If you have a 2nd sql node, repeat this process

MySQL 8 Distributed Privileges

At the time of this writing, I still have not gotten distributed privileges working, but i'm following the steps listed here.
So far, you have to grant the NDB_STORED_USER privilege to said user like so:

mysql> GRANT NDB_STORED_USER ON *.* TO 'cluster_app_user'@'localhost'
or
mysql> GRANT NDB_STORED_USER ON *.* TO 'admin'@'%';
Query OK, 0 rows affected (0.26 sec)

With the privilege in place, you can verify the appropriate values are in the ndb_sql_metadata NDB table.
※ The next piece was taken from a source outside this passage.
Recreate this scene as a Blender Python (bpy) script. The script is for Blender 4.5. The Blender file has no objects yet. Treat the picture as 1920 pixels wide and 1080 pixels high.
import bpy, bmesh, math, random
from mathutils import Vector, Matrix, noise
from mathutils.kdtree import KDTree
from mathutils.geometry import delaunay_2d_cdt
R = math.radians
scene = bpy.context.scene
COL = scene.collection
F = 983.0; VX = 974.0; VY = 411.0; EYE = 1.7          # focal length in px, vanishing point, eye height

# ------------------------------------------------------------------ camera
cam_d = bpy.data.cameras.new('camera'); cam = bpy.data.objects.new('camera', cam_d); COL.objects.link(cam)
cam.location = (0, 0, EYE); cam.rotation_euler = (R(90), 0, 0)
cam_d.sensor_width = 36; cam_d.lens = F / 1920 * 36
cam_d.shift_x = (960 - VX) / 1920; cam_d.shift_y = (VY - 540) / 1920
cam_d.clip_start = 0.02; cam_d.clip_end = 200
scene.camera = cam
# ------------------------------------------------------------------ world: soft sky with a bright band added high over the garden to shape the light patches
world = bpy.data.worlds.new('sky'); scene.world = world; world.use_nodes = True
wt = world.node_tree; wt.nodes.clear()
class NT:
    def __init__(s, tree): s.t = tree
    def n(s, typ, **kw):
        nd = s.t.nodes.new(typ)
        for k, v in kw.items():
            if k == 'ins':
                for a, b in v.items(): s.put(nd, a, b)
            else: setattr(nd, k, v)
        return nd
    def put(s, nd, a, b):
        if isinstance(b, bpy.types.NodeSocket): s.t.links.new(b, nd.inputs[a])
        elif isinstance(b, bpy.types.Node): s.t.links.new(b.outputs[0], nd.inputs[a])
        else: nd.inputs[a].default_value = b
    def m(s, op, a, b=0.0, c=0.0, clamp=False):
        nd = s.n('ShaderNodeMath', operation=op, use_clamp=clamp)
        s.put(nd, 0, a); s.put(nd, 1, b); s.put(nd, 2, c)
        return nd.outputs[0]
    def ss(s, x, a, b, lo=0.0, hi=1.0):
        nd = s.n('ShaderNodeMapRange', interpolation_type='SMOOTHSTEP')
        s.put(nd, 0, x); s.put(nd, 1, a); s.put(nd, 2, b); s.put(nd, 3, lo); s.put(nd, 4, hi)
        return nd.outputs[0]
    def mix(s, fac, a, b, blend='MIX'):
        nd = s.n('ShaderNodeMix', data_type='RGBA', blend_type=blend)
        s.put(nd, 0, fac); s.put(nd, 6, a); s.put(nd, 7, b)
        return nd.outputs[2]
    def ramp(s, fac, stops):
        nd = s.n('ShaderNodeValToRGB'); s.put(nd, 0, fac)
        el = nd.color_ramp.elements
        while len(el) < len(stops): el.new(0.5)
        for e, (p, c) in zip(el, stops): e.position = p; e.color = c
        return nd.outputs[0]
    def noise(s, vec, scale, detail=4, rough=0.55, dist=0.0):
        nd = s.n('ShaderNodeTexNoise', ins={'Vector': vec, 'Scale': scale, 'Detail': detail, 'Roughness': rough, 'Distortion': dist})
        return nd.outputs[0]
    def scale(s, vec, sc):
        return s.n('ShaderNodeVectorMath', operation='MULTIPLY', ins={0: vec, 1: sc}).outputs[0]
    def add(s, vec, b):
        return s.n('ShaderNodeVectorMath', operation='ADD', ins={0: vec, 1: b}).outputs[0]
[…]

~$ ndb_select_all -d mysql ndb_sql_metadata
type	name	seq	note	sql_ddl_text
11	"'admin'@'%'"	0	2	"CREATE USER 'admin'@'%' IDENTIFIED WITH 'caching_sha2_password' AS '$A$005$MGBmokOj
                                m!<=P9q7BhmH0ANKg1Fs3JGEv.ITwLdXa7KC0n2GOogn6Xc/' REQUIRE NONE PASSWORD EXPIRE DEFAULT ACCOUNT UNLOCK PASSWORD HISTORY DEFAULT PASSWORD REUSE INTERVAL DEFAULT PASSWORD REQUIRE CURRENT DEFAULT"
12	"'admin'@'%'"	1	[NULL]	"GRANT APPLICATION_PASSWORD_ADMIN,AUDIT_ADMIN,BACKUP_ADMIN,BINLOG_ADMIN,BINLOG_ENCRYPTION_ADMIN,CLONE_ADMIN,CONNECTION_ADMIN,ENCRYPTION_KEY_ADMIN,GROUP_REPLICATION_ADMIN,INNODB_REDO_LOG_ARCHIVE,NDB_STORED_USER,PERSIST_RO_VARIABLES_ADMIN,REPLICATION_APPLIER,REPLICATION_SLAVE_ADMIN,RESOURCE_GROUP_ADMIN,RESOURCE_GROUP_USER,ROLE_ADMIN,SERVICE_CONNECTION_ADMIN,SESSION_VARIABLES_ADMIN,SET_USER_ID,SYSTEM_USER,SYSTEM_VARIABLES_ADMIN,TABLE_ENCRYPTION_ADMIN,XA_RECOVER_ADMIN ON *.* TO `admin`@`%`"
12	"'admin'@'%'"	0	[NULL]	"GRANT SELECT, INSERT, UPDATE, DELETE, CREATE, DROP, RELOAD, SHUTDOWN, PROCESS, FILE, REFERENCES, INDEX, ALTER, SHOW DATABASES, SUPER, CREATE TEMPORARY TABLES, LOCK TABLES, EXECUTE, REPLICATION SLAVE, REPLICATION CLIENT, CREATE VIEW, SHOW VIEW, CREATE ROUTINE, ALTER ROUTINE, CREATE USER, EVENT, TRIGGER, CREATE TABLESPACE, CREATE ROLE, DROP ROLE ON *.* TO `admin`@`%`"
3 rows returned

You should only need to restart the mysqld.service on the rest of the SQL nodes for them to pull in the changes.

Whenever a MySQL server starts up and joins the cluster as an SQL node it executes these stored CREATE USER and GRANT statements as part of the cluster schema synchronization process.